Role of grain boundary precipitates and solute depleted zone in the intergranular corrosion of aluminum alloy AA7150.

摘要

Aluminum alloys exhibit vastly different corrosion behavior depending on the temper. For instance, potentiodynamic scans on 7150-T6 and T7 indicated that the T6 temper exhibit two breakdown potentials whereas the T7 tempers exhibit only one breakdown potential. Potentiostatic testing of the T6 and T7 temper for 1 h and 24 h. The corrosion morphology of the T6 temper varied with time and potential. The T7 temper also exhibited a change in corrosion morphology with time under conditions of potetniostatic testing. Analytical TEM on the T6 and T7 temper proved that the copper concentration in the grain boundary intermetallics of the T7 temper was much higher than the T6 temper. The composition of the solute depleted zone (SDZ) in both the T6 and T7 temper was similar. In summary there is no clear understanding of the role of temper and microstructure on the corrosion of 7xxx series alloys.; The approach taken to shed light on this problem was to prepare compositional analogs of the grain boundary constituents and characterize their electrochemical behavior.; Electrochemical tests on the T6 and T7 grain boundary precipitate compositional analogs found that the breakdown potential for both was below the breakdown potential of the alloy. Therefore the effect of temper cannot be explained directly from the behavior of the grain boundary precipitates.

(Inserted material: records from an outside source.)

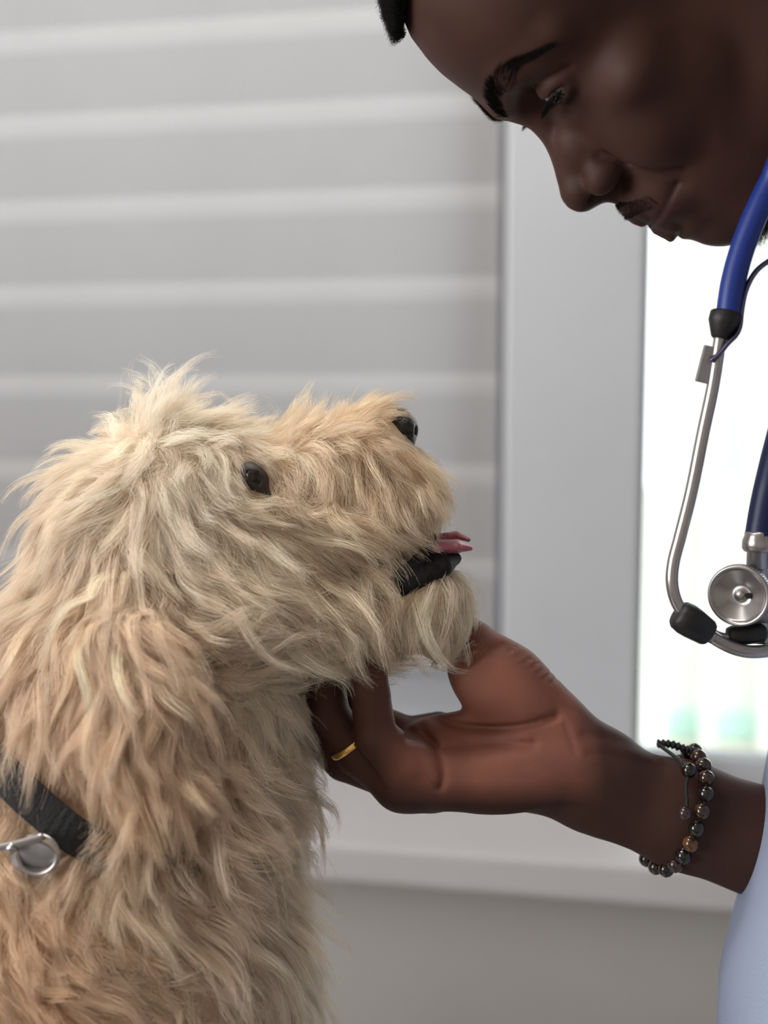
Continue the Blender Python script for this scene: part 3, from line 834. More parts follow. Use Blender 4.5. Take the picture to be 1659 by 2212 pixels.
# lips
def lip_arc(z0, y0, zc, yc, xc, n=9):
    t = np.linspace(-1, 1, n)
    return [(xc * q, y0 + (yc - y0) * abs(q) ** 1.7, z0 + (zc - z0) * abs(q) ** 1.5) for q in t]
P = lip_arc(-6.85, 1.15, -7.1, -1.35, 2.75)
f.chain(P, [0.18 + 0.44 * (1 - abs(t) ** 1.6) for t in np.linspace(-1, 1, 9)], 0.45)
P = lip_arc(-8.35, 1.1, -7.3, -1.35, 2.75)
f.chain(P, [0.18 + 0.54 * (1 - abs(t) ** 1.8) for t in np.linspace(-1, 1, 9)], 0.45)
def hcrease(line, amp, sg, ymin=-3.0):
    """press a soft crease into the front of the face along a line in (x, z), both sides"""
    for s in (1, -1):
        L = np.array([(s * p[0], p[1]) for p in line], float)
        lo = np.r_[L[:, 0].min() - 4 * sg, ymin, L[:, 1].min() - 4 * sg]; hi = np.r_[L[:, 0].max() + 4 * sg, 4.5, L[:, 1].max() + 4 * sg]
        sl, (x, y, z) = f._sub(lo, hi)
        d = np.full(np.broadcast(x, z).shape, 1e9)
        for p, q in zip(L[:-1], L[1:]):
            ba = q - p
            t = np.clip(((x - p[0]) * ba[0] + (z - p[1]) * ba[1]) / (ba @ ba), 0, 1)
            d = np.minimum(d, np.hypot(x - p[0] - t * ba[0], z - p[1] - t * ba[1]))
        f.F[sl] += (amp * np.exp(-(d / sg) ** 2) * np.clip((y - ymin) / 0.5, 0, 1)).astype(np.float32)
f.ell((0, 1.75, -5.95), (0.28, 0.3, 0.55), 0.35, 'sub')                     # philtrum
MOUTH = spline([(0.01, -7.56), (0.8, -7.5), (1.6, -7.42), (2.4, -7.3), (2.95, -7.15)], 14)
hcrease(MOUTH, 0.12, 0.14)
hcrease([(2.9, -7.05), (3.15, -7.35)], 0.10, 0.35)
hcrease(spline([(2.5, -4.6), (3.1, -5.6), (3.6, -6.9)], 8), 0.14, 0.35)
# eyes cast down: upper lid covers most, a slit shows the eye
EYEC = np.array([3.1, -2.25, 0.42])
for s in (1, -1):
    c = EYEC * np.array([s, 1, 1])
    f.ell(c, (1.36, 1.36, 1.30), 0.3)
    P = [c + np.array([s * x, y, z]) for x, y, z in ((-1.25, 1.0, 0.02), (-0.5, 1.28, -0.20), (0.2, 1.30, -0.24), (0.85, 1.02, -0.30), (1.55, 0.42, -0.34))]
    f.chain(P, [0.12, 0.28, 0.34, 0.30, 0.12], 0.08, 'sub')
hcrease(spline([(1.75, 0.75), (2.4, 1.22), (3.2, 1.32), (4.1, 1.0), (4.75, 0.35)], 16), 0.12, 0.13)
hcrease(spline([(1.9, -0.35), (2.8, -0.75), (3.9, -0.55)], 8), 0.08, 0.22)
# pull the middle of the face on to the observed profile (y, z)
PROF = np.array([(-1.42, 7.71), (-0.78, 6.78), (-0.38, 5.53), (-0.16, 4.05), (0.0, 2.85), (0.22, 2.1), (0.2, 1.3), (0.02, 0.4), (0.2, -0.4), (0.5, -1.0), (1.07, -1.65), (2.08, -2.54), (2.53, -3.14), (2.6, -3.67), (2.45, -4.17), (2.0, -4.56),
    (1.42, -4.95), (1.26, -5.13), (1.5, -5.74), (1.68, -6.26), (1.76, -7.09), (1.46, -7.56), (1.66, -7.88), (1.75, -8.4), (1.62, -8.95), (1.39, -9.32), (1.15, -9.91), (0.97, -10.96), (0.55, -11.8), (-0.4, -12.6)])[::-1]
zz = HF.ax[2]; kz = np.where((zz > -12.6) & (zz < 7.7))[0]
ix0 = int(round((0 - HF.lo[0]) / HF.h))
yy = HF.ax[1]
mid = HF.F[ix0][:, kz]
now = np.array([yy[np.where(mid[:, i] < 0)[0][-1]] if (mid[:, i] < 0).any() else -3 for i in range(len(kz))])
for i in range(len(kz)):                                                    # sub-voxel crossing
    q = np.where(mid[:, i] < 0)[0]
    if len(q):
        q = q[-1]; now[i] = yy[q] + HF.h * mid[q, i] / (mid[q, i] - mid[q + 1, i])
dlt = np.interp(zz[kz], PROF[:, 1], PROF[:, 0]) - now
dlt = np.convolve(np.pad(dlt, 3, mode='edge'), np.ones(7) / 7, 'valid')
dlt *= np.clip((zz[kz] + 12.6) / 0.8, 0, 1) * np.clip((7.7 - zz[kz]) / 0.8, 0, 1)
sig = np.interp(zz[kz], [-12.6, -9, -7, -5.2, -4.5, -2.0, 0.0, 1.5, 3.0, 8.0], [2.2, 2.2, 1.9, 1.6, 1.0, 0.9, 0.9, 2.2, 4.5, 5.0])
ky = np.where(yy > -4.0)[0]
xx = HF.ax[0]
for i, kq in enumerate(kz):
    sh = dlt[i] * np.exp(-(xx[:, None] / sig[i]) ** 2) * np.clip((yy[ky][None, :] + 4.0) / 2.5, 0, 1)
    src = (yy[ky][None, :] - sh - yy[0]) / HF.h
    src = np.clip(src, 0, len(yy) - 1.001); a0 = src.astype(int); fr = src - a0
    col_ = HF.F[:, :, kq]
    r_ = np.arange(len(xx))[:, None]
    HF.F[:, ky, kq] = (col_[r_, a0] * (1 - fr) + col_[r_, a0 + 1] * fr).astype(np.float32)
# ears
for s in (1, -1):
    R = rows_from_axis((0, -0.25, 1.0), (s * 1.0, 0.25, 0.0))
    f.ell((s * 7.5, -10.4, -0.8), (3.1, 1.9, 0.75), 0.5, 'add', R)
    f.ell((s * 8.25, -9.9, -0.5), (2.1, 1.1, 0.55), 0.3, 'sub', R)
    f.ell((s * 7.35, -9.6, -2.7), (0.8, 0.7, 0.6), 0.4)
    f.ell((s * 7.6, -9.0, -1.0), (0.55, 0.4, 0.5), 0.3)
# neck
f.cap((0, -10.3, -4.5), (0, -12.0, -17.0), 5.4, 6.0, 2.0)
f.cap((0, -4.6, -10.6), (0, -9.0, -15.5), 2.3, 4.2, 2.0)
HV, HQ = HF.mesh(5)
HVW = head_to_world(HV)

# right forearm and hand (stage units)
AF = Field((590, 1230, -280), (2350, 2350, 230), 5.0)
a = AF
def cs3(*p): return S(*p)
a.cap(S(2050, 1960, -60), S(1480, 1762, -50), 150, 112, 0, sz=(1, 1, 1.25))
a.cap(S(1480, 1762, -50), S(1290, 1697, -40), 112, 104, 40, sz=(1, 1, 1.4))
a.cap(S(2050, 1960, -60), S(2330, 1500, -80), 150, 175, 60)                     # elbow and upper arm
a.cap(S(1300, 1690, -40), S(1130, 1655, -45), 100, 92, 40, sz=(1, 1, 1.4))
a.cap(S(1200, 1650, -55), S(930, 1655, -60), 88, 82, 40, sz=(1, 1, 1.5))        # palm
a.ell(S(1105, 1674, 2), (192, 82, 62), 28, R=rows_from_axis((-1, 0.12, 0)))   # hypothenar
a.ell(S(1105, 1498, -40), (158, 92, 82), 40, R=rows_from_axis((-0.83, -0.56, 0)))   # thenar
a.cap(S(1220, 1580, -50), S(1290, 1650, -50), 62, 70, 60)
a.chain([S(1085, 1462, -60), S(1022, 1398, -85), S(940, 1335, -105), S(880, 1295, -112)], [76, 58, 50, 40], 40)      # thumb
a.ell(S(985, 1622, -62), (130, 84, 60), 40)
# hollow of the palm
a.ell(S(985, 1580, 62), (125, 42, 62), 40, 'sub', R=rows_from_axis((-1, -0.05, 0)))
# fingers: little, ring, middle, index
LITTLE = [S(945, 1672, 0), S(872, 1650, 30), S(812, 1590, 46), S(800, 1500, 48), S(792, 1420, 36), S(786, 1372, 26)]
RING = [S(925, 1685, -50), S(862, 1684, -30), S(775, 1632, -8), S(712, 1545, -8), S(705, 1470, -24), S(712, 1420, -30)]
MIDDLE = [S(930, 1660, -95), S(860, 1672, -80), S(745, 1640, -66), S(668, 1562, -62), S(672, 1490, -66), S(690, 1430, -70)]
INDEX = [S(945, 1600, -130), S(880, 1600, -125), S(800, 1560, -130), S(740, 1500, -128), S(735, 1430, -120), S(745, 1380, -115)]
a.chain(LITTLE, [64, 54, 45, 42, 39, 30], 44)
a.chain(RING, [70, 60, 46, 44, 40, 32], 30)
a.chain(MIDDLE, [70, 60, 48, 45, 41, 32], 24)
a.chain(INDEX, [66, 54, 46, 43, 39, 32], 24)
a.ell(S(876, 1690, -20), (62, 62, 60), 30)                                       # knuckle pad
# creases of the palm and wrist, pressed into the side that faces the camera
u_, v_, w_ = a.ax
def crease(line, amp, sig):
    L = [S(x, y, 20) for x, y in line]
    lo = np.min(L, 0) - 4 * sig; hi = np.max(L, 0) + 4 * sig; lo[2] = -75; hi[2] = 200
    sl, (x, y, z) = a._sub(lo, hi)
    d = np.full(np.broadcast(x, y).shape, 1e9)
    for p, q in zip(L[:-1], L[1:]):
        ba = (q - p)[:2]
        t = np.clip(((x - p[0]) * ba[0] + (y - p[1]) * ba[1]) / (ba @ ba), 0, 1)
        d = np.minimum(d, np.hypot(x - p[0] - t * ba[0], y - p[1] - t * ba[1]))
    a.F[sl] += (amp * np.exp(-(d / sig) ** 2) * np.clip((z + 75) / 40, 0, 1)).astype(np.float32)
crease(spline([(884, 1518), (915, 1548), (965, 1572), (1040, 1582), (1110, 1572), (1170, 1555), (1200, 1546)], 30), 13, 9)
crease(spline([(872, 1530), (900, 1570), (940, 1608), (960, 1618), (1050, 1612), (1150, 1606)], 30), 7, 9)
crease(spline([(880, 1590), (918, 1600), (945, 1630), (953, 1668), (948, 1690)], 24), 12, 8)
crease(spline([(985, 1452), (1040, 1415), (1090, 1400)], 12), 7, 9)
crease([(1200, 1522), (1240, 1540)], 2.0, 6)
crease(spline([(1262, 1590), (1340, 1606), (1440, 1640)], 12), 3.5, 11)
crease(spline([(1270, 1626), (1350, 1640), (1440, 1668)], 12), 3.0, 10)
crease(spline([(1215, 1548), (1226, 1580), (1240, 1620)], 8), 2.2, 6)
for i in range(7):
    crease([(1100 + i * 15, 1412 + i * 11), (1118 + i * 16, 1402 + i * 12)], 3, 4)
# tendons of the wrist
AV, AQ = AF.mesh(3)
# torso under the coat (coarse), one body mesh together with head and arm
TF = Field((1650, 0, -620), (2900, 3600, 620), 16.0)
TORSO = [S(2050, 250, -20), S(2330, 650, -20), S(2480, 1400, 0), S(2430, 2000, 0), S(2300, 2600, 0)]
TF.chain(TORSO, [170, 230, 290, 290, 290], 60, sz=(1, 1, 0.75))
TF.cap(S(2330, 800, -330), S(2330, 800, 300), 165, 165, 120)
TV, TQ = TF.mesh(2)
bv = np.concatenate([HVW, stage_to_world(AV), stage_to_world(TV)])
bq = np.concatenate([HQ, AQ + len(HV), TQ + len(HV) + len(AV)])

m_skin = bpy.data.materials.new('brown_skin'); m_skin.use_nodes = True
nt = m_skin.node_tree; b = nt.nodes['Principled BSDF']
at_ = nt.nodes.new('ShaderNodeAttribute'); at_.attribute_name = 'skin'; 
tc = nt.nodes.new('ShaderNodeTexCoord'); n1 = nt.nodes.new('ShaderNodeTexNoise'); n1.inputs['Scale'].default_value = 26; n1.inputs['Detail'].default_value = 5
mx = nt.nodes.new('ShaderNodeMix'); mx.data_type = 'RGBA'; mx.blend_type = 'MULTIPLY'; mx.inputs[0].default_value = 1.0
cr = nt.nodes.new('ShaderNodeValToRGB'); cr.color_ramp.elements[0].position = 0.35; cr.color_ramp.elements[0].color = (0.82, 0.80, 0.80, 1); cr.color_ramp.elements[1].position = 0.65; cr.color_ramp.elements[1].color = (1.12, 1.1, 1.08, 1)
nt.links.new(tc.outputs['Object'], n1.inputs['Vector']); nt.links.new(n1.outputs['Fac'], cr.inputs[0])
nt.links.new(at_.outputs['Color'], mx.inputs[6]); nt.links.new(cr.outputs[0], mx.inputs[7]); nt.links.new(mx.outputs[2], b.inputs['Base Color'])
n2 = nt.nodes.new('ShaderNodeTexNoise'); n2.inputs['Scale'].default_value = 900; n2.inputs['Detail'].default_value = 3
bp = nt.nodes.new('ShaderNodeBump'); bp.inputs['Strength'].default_value = 0.18; bp.inputs['Distance'].default_value = 0.0006
nt.links.new(tc.outputs['Object'], n2.inputs['Vector']); nt.links.new(n2.outputs['Fac'], bp.inputs['Height']); nt.links.new(bp.outputs['Normal'], b.inputs['Normal'])
b.inputs['Roughness'].default_value = 0.6; b.inputs['Specular IOR Level'].default_value = 0.22

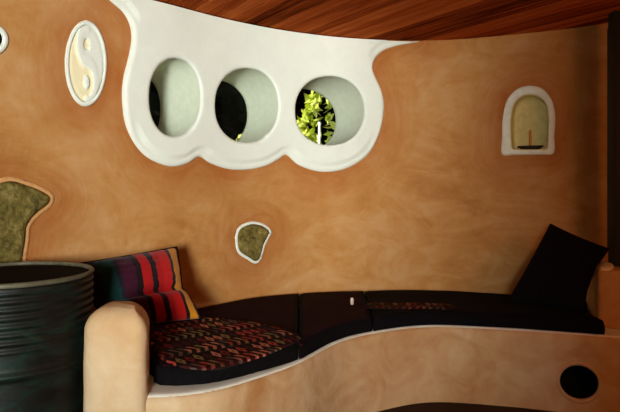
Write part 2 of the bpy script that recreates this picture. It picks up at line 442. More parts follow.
# ------------------------------------------------------------------ yin-yang plaque
c0 = TAIJI.mean(0); hs, hz = np.ptp(TAIJI[:, 0])/2, np.ptp(TAIJI[:, 1])/2
inner = c0+(TAIJI-c0)*np.array([.80, .87])
root = empty('taiji_plaque', W(c0[0], c0[1]-hz, .0), 'oval white plaster relief with a yin-yang swirl on the wall', 'wall plaque')
V, T = tri2d(TAIJI, [inner], .012, (.006, .012))
d1 = np.minimum(dist(V, TAIJI), dist(V, inner))
vv, ff = solid(V, T, W(V[:, 0], V[:, 1], .004+.010*quarter(d1/.02)), W(V[:, 0], V[:, 1], 0*d1-.003))
build('frame', vv, ff, M['white'], root, sharp=70)
V, T = tri2d(inner, (), .007)
x = (V[:, 0]-c0[0])/(hs*.80); y = (V[:, 1]-c0[1])/(hz*.87)             # unit disc
up, dn = np.hypot(x, y-.5), np.hypot(x, y+.5)
white = np.where(up < .5, True, np.where(dn < .5, False, x > 0))       # white: head on top, tail down the right
# distance to the S line in unit-disc space
Sx = np.concatenate([.5*np.cos(np.linspace(math.pi/2, 1.5*math.pi, 30)), .5*np.cos(np.linspace(math.pi/2, -math.pi/2, 30))])
Sy = np.concatenate([.5+.5*np.sin(np.linspace(math.pi/2, 1.5*math.pi, 30)), -.5+.5*np.sin(np.linspace(math.pi/2, -math.pi/2, 30))])
dl = dist(np.stack([x, y], 1), np.stack([Sx, Sy], 1), False)
h = np.where(white, .009-.003*smoothstep((dl-.1)/.2), .009-.009*smoothstep((dl-.06)/.16))
h = h-np.where(white, .008*smoothstep((.19-up)/.06), -.012*smoothstep((.21-dn)/.10))
h = h-.002*smoothstep((np.hypot(x, y)-.88)/.1)+.005
cream = np.array([not white[t].all() and dl[t].mean() > .13 and dn[t].mean() > .20 or up[t].mean() < .15 for t in T])
back = W(V[:, 0], V[:, 1], 0*h-.003)
for nm, sel, mt in (('white_swirl', ~cream, 'white'), ('cream_swirl', cream, 'ivory')):
    tt = T[sel]; used = np.unique(tt); mp = -np.ones(len(V), int); mp[used] = range(len(used))
    vv, ff = solid(V[used], mp[tt], W(V[used, 0], V[used, 1], h[used]), back[used])
    o = build(nm, vv, ff, M[mt], root, sharp=75)
    o['label'] = 'white half of the swirl' if mt == 'white' else 'cream recessed half of the swirl'

# ------------------------------------------------------------------ stones set in the wall
def wall_stone(outline, border, label, seed, bmat):
    c = outline.mean(0); o2 = offset(outline, border)
    root = empty('embedded_stone', W(c[0], outline[:, 1].min(), 0.), label, 'stone')
    V, T = tri2d(outline, (), .011)
    d = dist(V, outline)
    h = -.002+.022*quarter(d/.03)+.006*noise2(V[:, 0]*30, V[:, 1]*30, seed)*smoothstep(d/.03)+.004*noise2(V[:, 0]*80, V[:, 1]*80, seed+1)*smoothstep(d/.02)
    vv, ff = solid(V, T, W(V[:, 0], V[:, 1], h), W(V[:, 0], V[:, 1], 0*h-.02))
    build('stone_face', vv, ff, M['stone'], root, sharp=80)
    V, T = tri2d(o2, [outline], border*.6, ())
    d = np.minimum(dist(V, outline)+.004, dist(V, o2))
    vv, ff = solid(V, T, W(V[:, 0], V[:, 1], .0015+.003*quarter(d/(border*.5))), W(V[:, 0], V[:, 1], 0*d-.004))
    build('plaster_rim', vv, ff, M[bmat], root, sharp=80)
M['pale_clay'] = plain('pale_clay_edging', srgb(200, 152, 96), .85, .12, 12, .3, .15)
wall_stone(STONE1, .017, 'small olive-green stone with a white plaster rim, set in the wall below the windows', 5, 'white')
wall_stone(STONE2, .020, 'large mossy stone set in the wall above the dark green barrel', 9, 'pale_clay')

# ------------------------------------------------------------------ candle niche
c = NI.mean(0)
root = empty('wall_niche', W(c[0], NO[:, 1].min(), 0.), 'small arched wall niche with a white border, holding a candle', 'niche')
V, T = tri2d(NO, [NI], .012, (.006, .012))
d = np.minimum(dist(V, NO), dist(V, NI)+.006)
vv, ff = solid(V, T, W(V[:, 0], V[:, 1], .003+.016*quarter(d/.018)), W(V[:, 0], V[:, 1], 0*d-.003))
build('border', vv, ff, M['niche_white'], root, sharp=70)
ND = .12; n = len(NI); zc = NI[:, 1].mean()
rings = []
for w, sc in [(.008, 1), (-.02, 1), (-.06, .995), (-.09, .98), (-.11, .94), (-.12, .86), (-.122, .6), (-.122, .3)]:
    r = c+(NI-c)*sc
    if w > -.1: r = np.stack([r[:, 0], np.maximum(r[:, 1], NI[:, 1].min())], 1)
    rings.append(W(r[:, 0], r[:, 1], np.full(n, w)))
vs = np.vstack(rings+[W(np.array([c[0]]), np.array([c[1]]), np.array([-.122]))]); fs = []
for r in range(len(rings)-1): fs += [(r*n+i, r*n+(i+1) % n, (r+1)*n+(i+1) % n, (r+1)*n+i) for i in range(n)]
fs += [((len(rings)-1)*n+i, (len(rings)-1)*n+(i+1) % n, len(rings)*n) for i in range(n)]
o = build('recess', vs, fs, M['cream'], root, sharp=80)
md = o.modifiers.new('shell', 'SOLIDIFY'); md.thickness = .006; md.offset = -1
# the recess floor carries the candle
fz = NI[:, 1].min()
def lathe(prof, seg=40, ctr=(0, 0, 0)):
    a = np.linspace(0, 2*math.pi, seg, endpoint=False); vs = []; fs = []
    for r, z in prof: vs += [(ctr[0]+r*math.cos(t), ctr[1]+r*math.sin(t), ctr[2]+z) for t in a]
    for k in range(len(prof)-1): fs += [(k*seg+i, k*seg+(i+1) % seg, (k+1)*seg+(i+1) % seg, (k+1)*seg+i) for i in range(seg)]
    fs.append(tuple(range(seg))); fs.append(tuple(range((len(prof)-1)*seg, len(prof)*seg)))
    return vs, fs
cp = W(np.array([c[0]+.0]), np.array([fz]), np.array([-.045]))[0]
zb = fz+.003
root = empty('candle_dish', (cp[0], cp[1], zb), 'small dark iron candle dish on the floor of the arched niche', 'candle holder')
vs, fs = lathe([(.040, 0), (.060, .004), (.086, .024), (.089, .030), (.084, .031), (.052, .011), (.0163, .009), (.0163, .030), (.0135, .030), (.0135, .0075), (.002, .0075)], 36, (cp[0], cp[1], zb))
V_ = np.array(vs); tdir = W.T[np.searchsorted(W.S, c[0])]; nd = W.N[np.searchsorted(W.S, c[0])]
rel = V_[:, :2]-cp[:2]; a_, b_ = rel@tdir, rel@nd
V_[:, :2] = cp[:2]+np.outer(a_, tdir)+np.outer(b_*.5, nd)               # oval dish, long side along the wall
build('dish', V_, fs, M['dish'], root, sharp=50)
root = empty('candle', (cp[0], cp[1], zb+.0095), 'thin amber candle standing in the dark dish in the niche', 'candle')
vs, fs = lathe([(.0095, 0), (.0105, .004), (.0105, .12), (.009, .128), (.004, .126), (.001, .125)], 20, (cp[0], cp[1], zb+.0095))
V_ = np.array(vs); rel = V_[:, :2]-cp[:2]; V_[:, :2] = cp[:2]+np.outer(rel@tdir, tdir)+np.outer((rel@nd)*.55, nd)
build('wax_stick', V_, fs, M['wax'], root, sharp=50)
vs, fs = lathe([(.0016, .12), (.0014, .138), (.0005, .140)], 8, (cp[0], cp[1], zb+.0095)); build('wick', vs, fs, M['wick'], root)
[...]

The composition of the SDZ in both tempers was essentially identical, hence the effect of temper cannot be attributed to differences in the SDZ. An explanation for the effect of temper was developed based on indirect influence of the grain boundary precipitates on the SDZ behavior. The notion is that dissolution of the grain boundary precipitates controls the microchemistry at the grain boundary. The dissolution of the T6 grain boundary precipitates results in a microchemistry that has a little or no Cu ion concentration. However, the dissolution of the T7 precipitate may result in a microchemistry that contains a high concentration of Cu ions in solution. The dissolution kinetics of the SDZ is ennobled in the presence of Cu ions, the T7 temper is more resistant to IGC than the T6 temper.